My first camera arrived in the little metal basket of a crane game at City Park, New Orleans when I was ten years old. As soon as I shot the roll of film, I excitedly opened the back of the camera and pulled the film out into the bright sunlight, exposing it. So began my journey into photography. My curiosity about the technical end of photography also led me to take apart my father’s light meter to see how it worked. My father forgave my curiosity and was wise enough to encourage a dream. He told me that the eye of the photographer makes the difference and for my 18th birthday gave me my first “real” camera – a 35mm Pentax.

Later in life, my cameras were stolen and, without means to replace them, my love of photography was satisfied by honing my photographer’s eye while taking pictures of my growing children with disposable cameras.

Life’s journey led me into some interesting work. I ran roller coasters in multiple states and was a magician in the nightclubs of New Orleans’ French Quarter. After working in computer communications and information security, I started working as a penetration tester (hacker) and social engineer. My job was to break into companies, government agencies and banks at their request to help improve their physical and information security. I was given a small digital camera that I used to document where I was in the building and to which critical systems I had gained access. Another exercise for the eye as my left-and-right brained self got caught up finding beauty and grace in my technical world. By then a single father of two teens, seeing the world through a lens helped me retain my sanity and sense of humor.

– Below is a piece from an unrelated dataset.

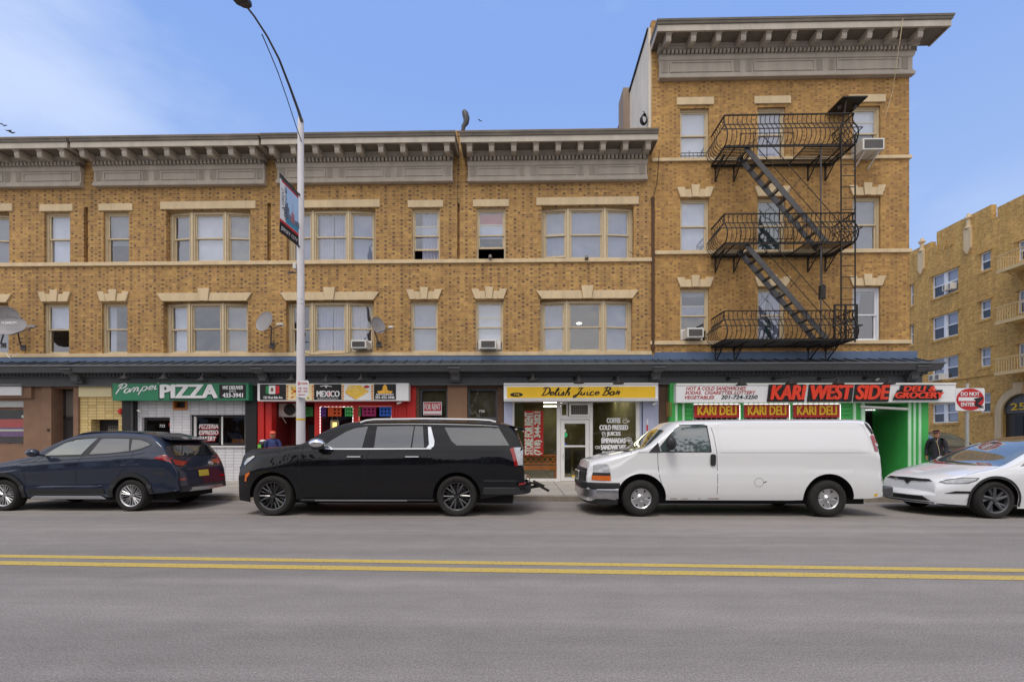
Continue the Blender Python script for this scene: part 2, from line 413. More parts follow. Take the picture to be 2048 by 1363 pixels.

Approaching photography seriously again I started shooting nature and parks. Some of my work was published in local magazines and by the US State Department. Eventually I turned back to that most interesting animal – the human. This began with portraiture, but shifted after I fell in love with a beautiful woman who is now my wife and partner. Her involvement with local theatre drew my camera and I into that world. Suddenly actors, costumes and the technicalities of lighting surrounded me.

The various facets of my career have combined in the most interesting way to allow me to see people for who they are, to see the secrets in their expression and bring this all to life in an image without distraction. That is truly the art of the headshot.


In 1930, Ansel Adams, the famous landscape photographer, had been training for years to become a concert pianist. After seeing some of the photographs by Paul Strand, he decided that the camera and not the piano would shape his destiny. His mother and aunt were both upset by his decision and pleaded, “Do not give up the piano! The camera cannot express the human soul!” To which Adams replied, “The camera cannot, but the photographer can.”